In this case, the real secret was not a highly integrated and faithful MS Project Plan (we did that too) nor disciplined requirements management (ditto) nor disciplined configuration/build management (ditto), performance, testing, etc..
The secret — that jumped us to on time with good quality — was getting a schedule that was realistic. The rest of the disciplines we already had in place, but they were unable to make any difference when colliding with compressed schedules that shredded the effects of any good practices.
We didn’t take any longer to produce the product than had taken in the past, we just allocated the full time from the beginning and then let people do their jobs. All those good practices suddenly started to make a difference – since we could now do them as intended.
The solution that worked for us was:
http://pmtoolsthatwork.com/get-schedule-right/
Good inputs.
The story is familiar: Inadequate Requirements Management; Top down schedule commitments or commitments being made without adequate requiments analysis, design and sizing by the people who produce the code modules; resistance to open reporting etc.
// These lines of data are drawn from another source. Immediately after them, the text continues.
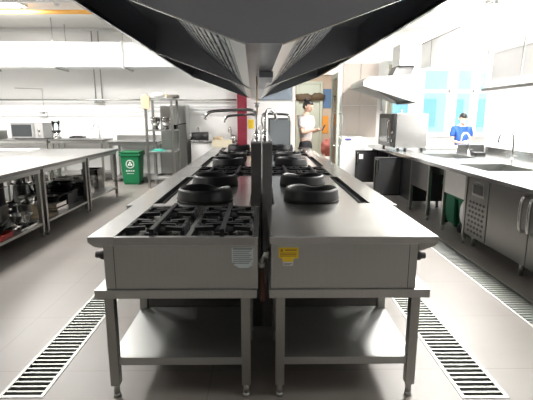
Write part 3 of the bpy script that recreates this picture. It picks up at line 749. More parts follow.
# things on the rack
tag(obj('white_bag', MB().sphere((-2.18, 9.3, 1.93), .12, 1.2, .8, .5, 20, .06), BAG, loc=(-2.12, 9.3, 1.86)), 'crumpled white bag on top of the rack', 'bag')
tag(obj('beige_cloth', MB().sphere((-2.38, 9.05, 1.90), .06, 1, .9, .6, 18, .08).box(-2.43, -2.27, 8.95, 8.995, 1.64, 1.90, .02).box(-2.455, -2.405, 8.96, 9.15, 1.70, 1.90, .02), CARTON, loc=(-2.43, 9.1, 1.7)), 'beige cloth hanging over the top left corner of the rack', 'cloth')
t = thing('knife_bundle', 'dark rolled bundle at the top right of the rack', 'bundle', (-1.85, 9.3, 1.86))
obj('roll', MB().tube([(-1.98, 9.25, 1.90), (-1.75, 9.25, 1.90)], .038, res=1).tube([(-1.99, 9.32, 1.896), (-1.74, 9.32, 1.896)], .035, res=1), mat('olive_grey', (.18, .17, .14), .8), t)
obj('blade', MB().box(-2.02, -1.97, 9.24, 9.27, 1.89, 1.95), CARTON, t)
for k, (dx, rr) in enumerate(((-.125, .105), (.095, .105))):
    t = thing('footed_bowl', 'large steel footed strainer bowl on the rack, %s one' % ['left', 'right'][k], 'bowl', (-2.12 + dx, 9.25 + .0, 1.22), 'footed bowls on the rack')
    x, y = -2.12 + dx, 9.25
    obj('bowl', MB().lathe([(0, .05), (rr * .5, .06), (rr * .85, .12), (rr * .98, .2), (rr, .25), (rr * 1.03, .255), (rr * .95, .245), (rr * .81, .13), (rr * .45, .07), (0, .062)], (x, y, 1.221), 24), CHROME, t)
    obj('foot_ring', MB().lathe([(.065, 0), (.07, 0), (.045, .058), (.04, .058), (.065, 0)], (x, y, 1.221), 20), DKST, t)
    obj('slots', MB().lathe([(rr * .95, .17), (rr * .985, .19), (rr * .995, .189), (rr * .96, .169)], (x, y, 1.221), 24), DKST, t)
pan(.055, 'small black pan on the right end of the bowl shelf', (-1.90, 9.5, 1.221), .2, 'black pans on the rack', h=.09)
tag(obj('teal_cutting_mat', MB().box(-2.34, -2.06, 9.12, 9.4, .771, .785, .004).box(-2.30, -2.12, 9.16, 9.34, .785, .812, .008), TEAL, loc=(-2.2, 9.25, .77)), 'teal cloths lying on the third tier of the rack', 'cloth')
gpan(.3, .3, .05, 'shallow steel tray on the bottom tier of the rack', (-2.1, 9.3, .211), None)
# tall grey cabinet behind rack
t = thing('tall_cabinet', 'tall brushed steel cabinet behind the rack at the back wall', 'cabinet', (-1.98, 10.2, 0))
obj('body', MB().box(-2.30, -1.72, 9.95, 10.5, .1, 1.75, .006), STEELF, t)
obj('door_seam', MB().box(-2.28, -1.74, 9.935, 9.95, 1.0, 1.73, .004).box(-2.28, -1.74, 9.935, 9.95, .12, .98, .004), STEELF, t)
obj('legs', MB().box(-2.28, -2.22, 10.0, 10.06, 0, .1).box(-1.8, -1.74, 10.0, 10.06, 0, .1).box(-2.28, -2.22, 10.4, 10.46, 0, .1).box(-1.8, -1.74, 10.4, 10.46, 0, .1), BLACK, t)
# on white counter
t = thing('black_canister', 'black cylinder with round steel end lying on the white counter', 'canister', (-1.55, 10.0, .94))
obj('body', MB().cyl((-1.62, 10.06, 1.045), (-1.24, 10.06, 1.045), .085, .10, 24), BLACK, t)
obj('end_cap', MB().lathe([(0, 0), (.096, 0), (.10, .02), (.095, .05), (0, .05)], (-1.67, 10.06, 1.045), 24, 'X'), CHROME, t)
tag(obj('cream_towel', MB().box(-1.14, -.68, 9.865, 9.893, .80, .965, .01).box(-1.14, -.68, 9.865, 10.0, .942, .968, .01), CREAM, loc=(-.9, 9.9, .94)), 'cream towel draped on the front edge of the white counter', 'towel')
tag(obj('ginger_roots', MB().sphere((-.98, 10.14, .99), .06, 1.3, 1, .8, 14, .15).sphere((-1.08, 10.15, .985), .055, 1.2, 1, .8, 14, .15), CARTON, loc=(-1.05, 10.1, .945)), 'tan lumpy bundle on the white counter behind the towel', 'food')
t = thing('metal_canister', 'round steel tub at the right end of the white counter', 'canister', (-.66, 10.18, .94))
obj('body', MB().lathe([(0, 0), (.05, 0), (.05, .12), (0, .12)], (-.66, 10.15, .9405), 20), CHROME, t)
obj('lid', MB().lathe([(0, 0), (.053, 0), (.053, .02), (0, .025)], (-.66, 10.15, 1.061), 20), LEGST, t)
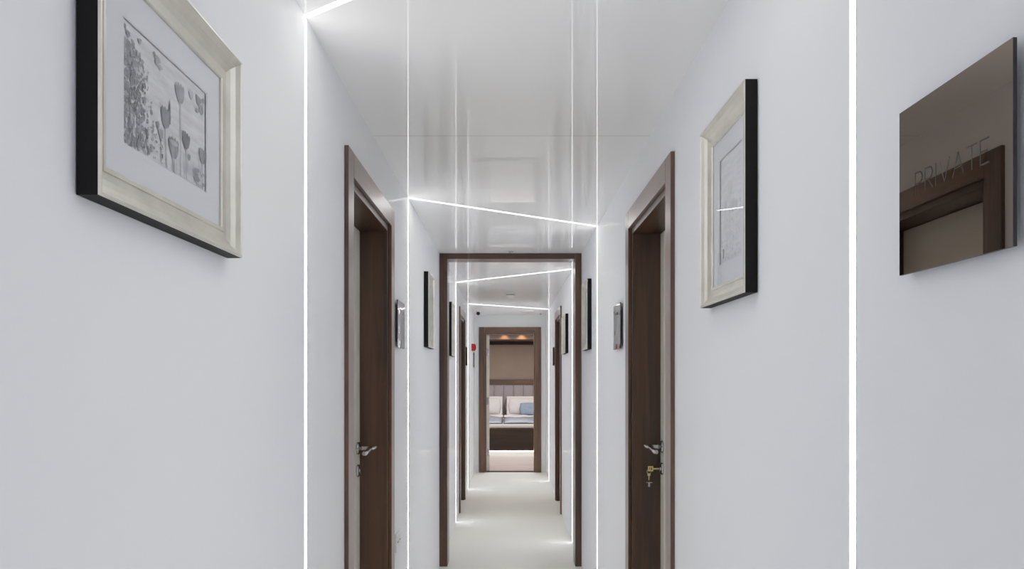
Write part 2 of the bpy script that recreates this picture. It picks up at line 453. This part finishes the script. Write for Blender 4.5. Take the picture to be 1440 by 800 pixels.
# ------------------------------------------------------------------ pictures
def blob(mb, cx, cz, rx, rz, y, mat, rnd, n=10, jag=0.25):
    pts = []
    for k in range(n):
        a = -2 * PI * k / n
        r = 1 + rnd.uniform(-jag, jag)
        pts.append((cx + rx * r * math.cos(a), y, cz + rz * r * math.sin(a)))
    mb.face(pts, mat)
def poly(mb, pts, y, mat): mb.face([(p[0], y, p[1]) for p in pts], mat)
def poppy(mb, cx, cz, r, y, mat, tilt, stem, floor_z, smat):
    c, s = math.cos(tilt), math.sin(tilt)
    def T(u, v): return (cx + u*c - v*s, cz + u*s + v*c)
    if stem: poly(mb, [T(-r*.05, -r*.8), (cx + stem - r*.05, floor_z), (cx + stem + r*.05, floor_z), T(r*.05, -r*.8)], y + .00005, smat)
    pts = [T(u*r, v*r) for u, v in ((-.25,-.9),(.25,-.9),(.62,-.55),(.85,0),(.9,.55),(.72,.85),(.5,.62),(.28,.95),(0,.7),(-.3,.98),(-.5,.6),(-.75,.85),(-.92,.5),(-.85,0),(-.62,-.55))]
    poly(mb, pts, y, mat)
def picture(side, yc, zc, w, h, label, art, seed):
    x = XL if side == 'L' else XR
    t = thing('framed_picture', label, 'picture', (x, yc, zc), RL if side == 'L' else RR, group='framed flower prints along the walls')
    hw, hh = w/2, h/2
    def sweep(prof, name, mat, lab=None):
        mb = MB(); rings = []
        for d, p in prof:
            a, b = hw - d, hh - d
            rings.append([mb.bm.verts.new(q) for q in ((-a, -p, -b), (a, -p, -b), (a, -p, b), (-a, -p, b))])
        for r0, r1 in zip(rings, rings[1:]):
            for k in range(4): mb.bm.faces.new((r0[k], r0[(k+1) % 4], r1[(k+1) % 4], r1[k]))
        return mb.build(name, mat, t, label=lab)
    sweep([(0.0015, .001), (0, .002), (0, .0275), (.0012, .0275), (.006, .001), (0.0015, .001)], 'frame_edge', 'black', 'black outer edge of the frame')
    sweep([(.0002, .0277), (.0014, .0305), (.004, .031), (.0065, .0290), (.012, .0220), (.020, .0160), (.030, .0118), (.0385, .0105), (.040, .0105), (.0406, .0122), (.046, .0118), (.048, .0100), (.048, .004), (.0095, .004), (.006, .018), (.0002, .0277)], 'frame_moulding', 'gold')
    iw, ih = (.130, .0835) if w > h else (.0835, .130)
    mw, mh = hw - .046, hh - .046
    mb = MB()                                  # mat with a bevelled window
    o_ = [(-mw, -.0065, -mh), (mw, -.0065, -mh), (mw, -.0065, mh), (-mw, -.0065, mh)]
    i_ = [(-iw - .002, -.0065, -ih - .002), (iw + .002, -.0065, -ih - .002), (iw + .002, -.0065, ih + .002), (-iw - .002, -.0065, ih + .002)]
    b_ = [(-iw, -.0050, -ih), (iw, -.0050, -ih), (iw, -.0050, ih), (-iw, -.0050, ih)]
    for A, B in ((o_, i_), (i_, b_)):
        for k in range(4): mb.face([A[k], A[(k+1) % 4], B[(k+1) % 4], B[k]])
    mb.build('mat_board', 'mat', t)
    rnd = random.Random(seed)
    mb = MB(); Y = -.0030
    mb.face([(-iw - .001, Y, -ih - .001), (iw + .001, Y, -ih - .001), (iw + .001, Y, ih + .001), (-iw - .001, Y, ih + .001)], 'paper' if art == 0 else 'paper2')
    def P(u, v): return (-iw + 2*iw*u, ih - 2*ih*v)
    inks = ('ink0', 'ink1', 'ink2', 'ink3')
    lay = [0]
    def ly(): lay[0] += 1; return Y - .0001 - .0000012 * lay[0]
    if art == 0:                                # flower meadow: dark foliage on the left, poppies to the right
        for k in range(1000):
            v = rnd.uniform(.16, .99)
            u = abs(rnd.gauss(0, .13 + .11 * max(0, v - .4)))
            if v < .32: u *= .7
            u = min(max(u, .012), .42 if v > .6 else .3)
            if u > .27 and v < .5: continue
            q = P(u, min(v, .975))
            r = rnd.uniform(.0010, .0036)
            blob(mb, q[0], q[1], r, r*rnd.uniform(.5, 1.6), ly(), rnd.choice(('ink0', 'ink1', 'ink1', 'ink2', 'ink3')) if v > .3 else rnd.choice(('ink1', 'ink2', 'ink2')), rnd, 7, .4)
        for (u, v, rx) in ((.05, .10, .006), (.10, .13, .004), (.17, .07, .005), (.36, .10, .008), (.40, .14, .005), (.33, .07, .005), (.02, .06, .004), (.90, .13, .010), (.94, .20, .008), (.88, .24, .006), (.97, .10, .007)):
            q = P(u, v); blob(mb, q[0], q[1], rx, rx*.8, ly(), rnd.choice(('ink1', 'ink2')), rnd, 8, .4)
        for (u, v, r, m, ti, st) in ((.64, .22, .017, 'ink2', .1, .002), (.79, .14, .008, 'ink3', .3, .0), (.46, .55, .017, 'ink1', -.15, .004), (.56, .77, .018, 'ink1', .05, .003),
                                     (.72, .62, .015, 'ink0', -.1, .002), (.86, .88, .012, 'ink1', .3, .001), (.955, .66, .014, 'ink1', -.1, .002), (.40, .72, .008, 'ink2', .2, .001), (.76, .76, .006, 'ink1', 0, .001)):
            q = P(u, v); poppy(mb, q[0], q[1], r, ly(), m, ti, st, -ih + .001, 'ink2')
        q = P(.505, .40); poly(mb, [(q[0]-.003, q[1]-.03), (q[0]+.003, q[1]-.03), (q[0]+.0035, q[1]-.008), (q[0]+.001, q[1]+.010), (q[0]-.002, q[1]-.006)], ly(), 'ink0')
        q = P(.56, .725); blob(mb, q[0], q[1], .013, .004, ly(), 'ink3', rnd, 12, .1)
        for k in range(26):
            u = rnd.uniform(.30, .95); q = P(u, rnd.uniform(.6, .9)); poly(mb, [(q[0], q[1]), (q[0] + .0007, q[1]), (q[0] + .0012, -ih + .001), (q[0] + .0003, -ih + .001)], ly(), 'ink3')
        for k in range(14):
            q = P(rnd.uniform(.85, .99), rnd.uniform(.8, .98)); blob(mb, q[0], q[1], rnd.uniform(.002, .005), .003, ly(), rnd.choice(inks[1:]), rnd, 7, .4)
    else:                                       # pale single-stem studies
        for k in range(5):
            u0 = rnd.uniform(.15, .85); q = P(u0, rnd.uniform(.25, .6)); r = rnd.uniform(.010, .020)
            poppy(mb, q[0], q[1], r, ly(), rnd.choice(('ink4', 'ink_pale', 'ink4')), rnd.uniform(-.4, .4), rnd.uniform(-.006, .006), -ih + .001, 'ink4')
        for k in range(90):
            q = P(rnd.uniform(.03, .97), min(.97, abs(rnd.gauss(1.0, .16)) if rnd.random() < .7 else rnd.uniform(.5, .97)))
            r = rnd.uniform(.002, .006); blob(mb, max(-iw+.007, min(iw-.007, q[0])), max(-ih+.007, q[1]), r, r, ly(), rnd.choice(('ink4', 'ink4', 'ink_pale')), rnd, 7, .4)
        q = P(.1, .93); poly(mb, [(q[0], q[1] - .006), (q[0] + .012, q[1] - .006), (q[0] + .012, q[1] + .018), (q[0], q[1] + .018)], ly(), 'ink1')
    mb.build('print', None, t)
    mb = MB(); mb.face([(-mw, -.0085, -mh), (mw, -.0085, -mh), (mw, -.0085, mh), (-mw, -.0085, mh)]); mb.build('glass_pane', 'glass', t)
    return t
ZL, ZP = HF + .397, HF + .4115
picture('L', 0.859 + .2295, ZL, .459, .358, 'large wide gold framed grey poppy print on left wall, nearest the camera', 0, 3)
picture('R', 1.545 + .179, ZP, .358, .459, 'upright gold framed pale print on right wall between light strip and nearest door', 1, 5)
picture('L', 4.355 + .179, ZP, .358, .459, 'upright gold framed print on left wall just before the portal, seen edge on', 1, 8)
picture('R', 4.675 + .179, ZP, .358, .459, 'upright gold framed print on right wall just before the portal', 1, 11)
picture('L', 6.12 + .179, ZP, .358, .459, 'upright framed print on left wall beyond the portal, beside the farther light strip', 1, 14)
picture('R', 6.52 + .2295, ZL, .459, .358, 'wide framed print on right wall beyond the portal, beside the farther right door', 1, 17)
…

Been there; done that.
Now for some questions:
*How did you track progress vs. plan?
*What was the granularity of interim milestones that were tracked? i.e. months? weeks?
*Was the plannning done on a duration or effort basis or both?
*Did each project use MS Project faithfully?
*Did you use metrics like Schedule Performce Index or Cost Performance Index or both?
*Was MS Project robust enough to deal with the multiple small projects that contributed to the overall project/product/program or whatever you called it?
*How often were the individual MS Project plans “harvested” into an overall plan with projected completion dates recalculated?
*How often were there replans with supporting MS Project plans to support the replan?
*How were defects categorized, tracked and measured? Were teams rewarded for discovering defects early in the product development cycle? i.g. requirements; high level design; detailed design etc?
*If the schedule was fixed, was product content/funcitionality a variable?
*How were interdependencies between different teams/groups identified/documented? committed to? managed?
*Did you have the support of your senior management who had authority over other locations?
*Were some of the code modules produced by outside companies that you contracted with? If so was managing those “projects” differenent?
*How often were code modules form various groups integrated into the “mainline” product under develpment?
*What were the integration requirements?
*How were inididual code moduels verified? Inspections? Unit Testing?
*At what point was there an operating kernel/mainline that could be regression tested?
*How often were regression tests run?
*How long did it take to restore stability to the mainline once a regression was found. i.e. How long to fix the faulty changes?
*Were there any performance/speed requirements? If so, how were they tracked? How often would preformance regression test run?
*Was there a consistent code change management system in use by all teams? Could changes be backed out easily.
*Did teams submit changes to mainline code or did they “replace” entire code modules as a means of integrating changes?
These are the type of things I dealt with when managing Software projects and programs a number of years ago. So perhaps project managment technology has changed significantly since then. But the story was so familiar, it makes me wonder if much has changed at all. I sometimes think at Measurement and Analysis is on seriously done in Govt. projects and I wonder about those sometimes. And, of course, there are always a few leading edge non-govt organizations. However, I continually see too much high testoserone top down management to suit me.
Idan Roth, worked for Amdocs and completing his PhD these days on this subject. You might want to contact him.